STATED GOAL | Will you return, word for word, only the lines from the top of the data below down to and including the one with "return V((p.x, p.y, z))"?

EXERCISE MATERIALS |
— START —

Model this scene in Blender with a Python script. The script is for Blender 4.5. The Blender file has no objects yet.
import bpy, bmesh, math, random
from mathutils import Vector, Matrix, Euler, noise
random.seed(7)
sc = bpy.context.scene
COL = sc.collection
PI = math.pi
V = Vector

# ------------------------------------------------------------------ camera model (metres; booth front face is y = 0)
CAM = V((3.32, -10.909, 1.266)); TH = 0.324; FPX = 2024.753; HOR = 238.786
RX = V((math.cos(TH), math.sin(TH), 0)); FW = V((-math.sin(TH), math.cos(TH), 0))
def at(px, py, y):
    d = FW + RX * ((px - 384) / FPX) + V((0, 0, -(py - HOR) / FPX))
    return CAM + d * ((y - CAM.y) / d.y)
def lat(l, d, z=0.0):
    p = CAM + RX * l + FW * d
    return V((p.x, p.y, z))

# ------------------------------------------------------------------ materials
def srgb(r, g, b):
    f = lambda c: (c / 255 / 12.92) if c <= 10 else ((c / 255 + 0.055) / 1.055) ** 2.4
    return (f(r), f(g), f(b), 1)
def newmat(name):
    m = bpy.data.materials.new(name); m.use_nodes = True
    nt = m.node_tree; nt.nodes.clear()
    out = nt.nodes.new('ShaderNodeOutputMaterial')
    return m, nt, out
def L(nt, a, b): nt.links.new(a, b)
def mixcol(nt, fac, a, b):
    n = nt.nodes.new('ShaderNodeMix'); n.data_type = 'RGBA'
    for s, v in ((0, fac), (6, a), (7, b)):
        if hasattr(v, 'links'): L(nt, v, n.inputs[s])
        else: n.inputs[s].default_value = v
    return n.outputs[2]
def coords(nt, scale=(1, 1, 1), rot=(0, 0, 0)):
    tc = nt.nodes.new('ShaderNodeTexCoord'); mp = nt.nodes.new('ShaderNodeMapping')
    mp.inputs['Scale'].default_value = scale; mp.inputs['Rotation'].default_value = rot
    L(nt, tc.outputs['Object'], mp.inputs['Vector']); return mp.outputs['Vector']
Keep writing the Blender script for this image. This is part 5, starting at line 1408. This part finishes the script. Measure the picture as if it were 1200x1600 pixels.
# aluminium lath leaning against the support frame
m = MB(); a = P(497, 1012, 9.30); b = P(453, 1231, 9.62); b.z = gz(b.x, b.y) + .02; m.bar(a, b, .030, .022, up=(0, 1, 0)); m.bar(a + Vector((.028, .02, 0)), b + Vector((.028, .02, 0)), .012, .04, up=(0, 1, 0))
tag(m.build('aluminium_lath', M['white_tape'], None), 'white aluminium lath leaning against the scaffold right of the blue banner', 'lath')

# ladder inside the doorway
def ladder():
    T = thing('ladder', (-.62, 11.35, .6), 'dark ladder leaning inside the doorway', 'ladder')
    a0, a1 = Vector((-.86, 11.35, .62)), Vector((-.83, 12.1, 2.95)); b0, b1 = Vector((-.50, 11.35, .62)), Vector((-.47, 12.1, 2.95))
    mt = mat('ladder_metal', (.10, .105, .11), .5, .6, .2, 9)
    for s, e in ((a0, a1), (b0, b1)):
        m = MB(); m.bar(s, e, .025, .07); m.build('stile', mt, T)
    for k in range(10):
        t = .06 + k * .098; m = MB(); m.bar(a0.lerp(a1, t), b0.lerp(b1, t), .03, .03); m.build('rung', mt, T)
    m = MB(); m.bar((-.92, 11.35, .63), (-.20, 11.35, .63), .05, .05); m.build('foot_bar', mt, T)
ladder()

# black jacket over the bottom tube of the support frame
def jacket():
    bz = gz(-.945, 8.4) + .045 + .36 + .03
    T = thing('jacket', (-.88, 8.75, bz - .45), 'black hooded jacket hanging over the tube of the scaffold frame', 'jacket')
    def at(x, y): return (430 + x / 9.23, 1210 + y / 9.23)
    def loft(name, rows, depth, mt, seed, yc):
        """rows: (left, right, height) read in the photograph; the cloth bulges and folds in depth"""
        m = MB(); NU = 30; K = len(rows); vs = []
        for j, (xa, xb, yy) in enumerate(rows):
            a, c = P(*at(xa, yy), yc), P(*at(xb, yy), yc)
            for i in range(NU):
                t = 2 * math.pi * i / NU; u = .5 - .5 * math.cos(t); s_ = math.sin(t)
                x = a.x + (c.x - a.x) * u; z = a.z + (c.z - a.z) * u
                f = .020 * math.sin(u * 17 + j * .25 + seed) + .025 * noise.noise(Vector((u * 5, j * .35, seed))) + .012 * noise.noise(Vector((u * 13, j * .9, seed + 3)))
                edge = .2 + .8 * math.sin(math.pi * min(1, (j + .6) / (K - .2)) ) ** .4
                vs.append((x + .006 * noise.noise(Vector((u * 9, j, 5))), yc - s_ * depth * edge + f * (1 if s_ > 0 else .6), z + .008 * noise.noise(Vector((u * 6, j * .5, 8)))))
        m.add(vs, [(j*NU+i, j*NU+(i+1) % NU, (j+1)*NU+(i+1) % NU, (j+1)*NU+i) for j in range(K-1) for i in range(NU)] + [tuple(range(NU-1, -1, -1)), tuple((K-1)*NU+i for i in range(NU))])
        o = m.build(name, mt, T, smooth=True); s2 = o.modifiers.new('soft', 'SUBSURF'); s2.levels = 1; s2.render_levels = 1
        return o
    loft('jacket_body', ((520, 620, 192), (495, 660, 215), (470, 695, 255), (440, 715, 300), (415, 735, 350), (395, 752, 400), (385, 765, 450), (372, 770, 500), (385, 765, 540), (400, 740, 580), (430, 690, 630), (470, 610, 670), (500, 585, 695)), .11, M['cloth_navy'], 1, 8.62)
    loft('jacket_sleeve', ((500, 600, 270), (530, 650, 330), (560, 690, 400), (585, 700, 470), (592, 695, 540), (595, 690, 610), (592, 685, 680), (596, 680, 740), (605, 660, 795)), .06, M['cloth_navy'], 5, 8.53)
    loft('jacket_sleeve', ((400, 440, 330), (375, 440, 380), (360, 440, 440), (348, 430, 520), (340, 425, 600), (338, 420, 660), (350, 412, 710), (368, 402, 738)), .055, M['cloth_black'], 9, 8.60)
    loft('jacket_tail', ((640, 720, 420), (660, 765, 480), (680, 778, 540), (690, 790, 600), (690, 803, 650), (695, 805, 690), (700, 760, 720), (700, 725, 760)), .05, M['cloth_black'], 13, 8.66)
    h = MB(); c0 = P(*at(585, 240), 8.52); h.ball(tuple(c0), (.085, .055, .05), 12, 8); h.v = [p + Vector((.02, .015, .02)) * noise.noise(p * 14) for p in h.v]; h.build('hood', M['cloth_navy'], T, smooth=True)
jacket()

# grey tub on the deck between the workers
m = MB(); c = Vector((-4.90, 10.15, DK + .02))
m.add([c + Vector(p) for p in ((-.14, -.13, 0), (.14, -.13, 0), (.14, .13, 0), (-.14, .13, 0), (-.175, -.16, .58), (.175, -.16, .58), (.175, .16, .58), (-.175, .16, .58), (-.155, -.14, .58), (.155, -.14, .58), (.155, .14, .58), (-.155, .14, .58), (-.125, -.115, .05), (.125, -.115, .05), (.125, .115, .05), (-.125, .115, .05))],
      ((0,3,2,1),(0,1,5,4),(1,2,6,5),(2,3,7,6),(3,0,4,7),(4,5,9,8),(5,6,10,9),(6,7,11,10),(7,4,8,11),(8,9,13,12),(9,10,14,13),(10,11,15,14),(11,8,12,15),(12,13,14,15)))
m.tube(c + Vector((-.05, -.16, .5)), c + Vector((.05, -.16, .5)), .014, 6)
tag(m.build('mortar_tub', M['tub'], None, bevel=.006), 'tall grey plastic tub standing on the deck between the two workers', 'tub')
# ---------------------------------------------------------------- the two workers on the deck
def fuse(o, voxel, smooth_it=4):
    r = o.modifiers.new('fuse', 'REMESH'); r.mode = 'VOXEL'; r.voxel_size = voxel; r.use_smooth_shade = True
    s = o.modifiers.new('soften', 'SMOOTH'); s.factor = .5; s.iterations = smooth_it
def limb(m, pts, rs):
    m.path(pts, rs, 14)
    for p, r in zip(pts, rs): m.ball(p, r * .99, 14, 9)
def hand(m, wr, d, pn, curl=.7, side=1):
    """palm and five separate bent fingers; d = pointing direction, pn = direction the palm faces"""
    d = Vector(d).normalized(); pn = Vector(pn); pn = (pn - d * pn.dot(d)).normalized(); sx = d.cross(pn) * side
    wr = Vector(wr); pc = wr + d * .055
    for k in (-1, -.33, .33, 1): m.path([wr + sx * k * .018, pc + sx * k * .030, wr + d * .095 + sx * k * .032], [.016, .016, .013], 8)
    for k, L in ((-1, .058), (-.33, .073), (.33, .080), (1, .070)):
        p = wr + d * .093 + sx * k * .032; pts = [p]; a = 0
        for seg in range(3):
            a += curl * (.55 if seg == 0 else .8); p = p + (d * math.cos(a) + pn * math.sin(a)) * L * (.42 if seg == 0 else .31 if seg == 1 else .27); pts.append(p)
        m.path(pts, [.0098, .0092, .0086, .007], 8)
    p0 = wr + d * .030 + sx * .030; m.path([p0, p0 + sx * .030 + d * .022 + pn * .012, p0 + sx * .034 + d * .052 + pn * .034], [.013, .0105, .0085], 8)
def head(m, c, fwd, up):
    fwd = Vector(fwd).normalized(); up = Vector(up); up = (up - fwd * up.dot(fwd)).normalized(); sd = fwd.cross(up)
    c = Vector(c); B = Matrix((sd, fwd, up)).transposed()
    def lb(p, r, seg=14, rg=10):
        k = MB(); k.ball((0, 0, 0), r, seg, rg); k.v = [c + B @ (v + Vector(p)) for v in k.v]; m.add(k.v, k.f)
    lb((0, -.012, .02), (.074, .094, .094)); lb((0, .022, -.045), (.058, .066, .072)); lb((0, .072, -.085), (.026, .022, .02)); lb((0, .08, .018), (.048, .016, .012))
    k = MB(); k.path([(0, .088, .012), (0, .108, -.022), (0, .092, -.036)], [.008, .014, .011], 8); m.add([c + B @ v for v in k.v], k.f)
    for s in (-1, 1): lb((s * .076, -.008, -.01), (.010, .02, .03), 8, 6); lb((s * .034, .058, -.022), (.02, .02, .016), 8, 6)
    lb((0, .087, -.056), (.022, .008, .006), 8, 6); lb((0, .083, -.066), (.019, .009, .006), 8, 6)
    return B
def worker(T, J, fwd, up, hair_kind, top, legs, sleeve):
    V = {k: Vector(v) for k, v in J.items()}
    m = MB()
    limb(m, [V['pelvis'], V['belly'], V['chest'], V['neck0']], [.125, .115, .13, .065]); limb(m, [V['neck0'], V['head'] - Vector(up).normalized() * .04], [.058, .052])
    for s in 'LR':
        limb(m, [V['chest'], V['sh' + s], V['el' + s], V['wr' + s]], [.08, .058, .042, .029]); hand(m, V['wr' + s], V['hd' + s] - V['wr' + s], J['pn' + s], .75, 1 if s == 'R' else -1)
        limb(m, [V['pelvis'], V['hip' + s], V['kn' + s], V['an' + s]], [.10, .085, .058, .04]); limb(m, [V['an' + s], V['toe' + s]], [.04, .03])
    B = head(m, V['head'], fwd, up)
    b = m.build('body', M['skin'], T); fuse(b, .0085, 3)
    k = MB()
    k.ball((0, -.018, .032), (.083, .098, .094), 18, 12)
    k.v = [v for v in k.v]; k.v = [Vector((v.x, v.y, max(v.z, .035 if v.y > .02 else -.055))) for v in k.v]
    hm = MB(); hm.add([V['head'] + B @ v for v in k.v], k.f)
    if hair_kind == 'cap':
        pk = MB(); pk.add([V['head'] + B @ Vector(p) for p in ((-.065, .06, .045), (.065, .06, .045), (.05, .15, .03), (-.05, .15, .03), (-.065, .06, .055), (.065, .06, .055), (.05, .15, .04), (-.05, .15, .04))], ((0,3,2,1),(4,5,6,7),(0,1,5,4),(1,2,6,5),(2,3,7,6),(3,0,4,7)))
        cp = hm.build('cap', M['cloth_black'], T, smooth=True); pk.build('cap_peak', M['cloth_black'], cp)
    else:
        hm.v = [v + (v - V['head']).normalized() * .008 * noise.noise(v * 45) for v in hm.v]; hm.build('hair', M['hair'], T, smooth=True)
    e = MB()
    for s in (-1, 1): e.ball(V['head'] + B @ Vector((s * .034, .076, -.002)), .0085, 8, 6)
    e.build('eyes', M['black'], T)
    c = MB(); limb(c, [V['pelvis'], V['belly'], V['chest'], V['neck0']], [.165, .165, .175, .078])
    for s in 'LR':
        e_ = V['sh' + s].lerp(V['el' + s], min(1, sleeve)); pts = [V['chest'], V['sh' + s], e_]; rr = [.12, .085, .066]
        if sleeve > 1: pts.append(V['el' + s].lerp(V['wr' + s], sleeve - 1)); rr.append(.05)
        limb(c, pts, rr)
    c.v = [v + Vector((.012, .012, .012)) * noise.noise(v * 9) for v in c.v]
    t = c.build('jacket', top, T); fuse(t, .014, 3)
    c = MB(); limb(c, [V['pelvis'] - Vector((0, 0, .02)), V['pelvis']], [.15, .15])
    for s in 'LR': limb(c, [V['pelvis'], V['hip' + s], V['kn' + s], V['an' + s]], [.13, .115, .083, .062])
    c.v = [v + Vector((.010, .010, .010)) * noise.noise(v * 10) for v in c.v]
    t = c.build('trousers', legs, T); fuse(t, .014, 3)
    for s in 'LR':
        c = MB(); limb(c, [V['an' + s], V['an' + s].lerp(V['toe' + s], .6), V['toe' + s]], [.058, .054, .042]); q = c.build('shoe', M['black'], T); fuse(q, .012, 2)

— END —

FULL RESPONSE |
Model this scene in Blender with a Python script. The script is for Blender 4.5. The Blender file has no objects yet.
import bpy, bmesh, math, random
from mathutils import Vector, Matrix, Euler, noise
random.seed(7)
sc = bpy.context.scene
COL = sc.collection
PI = math.pi
V = Vector

# ------------------------------------------------------------------ camera model (metres; booth front face is y = 0)
CAM = V((3.32, -10.909, 1.266)); TH = 0.324; FPX = 2024.753; HOR = 238.786
RX = V((math.cos(TH), math.sin(TH), 0)); FW = V((-math.sin(TH), math.cos(TH), 0))
def at(px, py, y):
    d = FW + RX * ((px - 384) / FPX) + V((0, 0, -(py - HOR) / FPX))
    return CAM + d * ((y - CAM.y) / d.y)
def lat(l, d, z=0.0):
    p = CAM + RX * l + FW * d
    return V((p.x, p.y, z))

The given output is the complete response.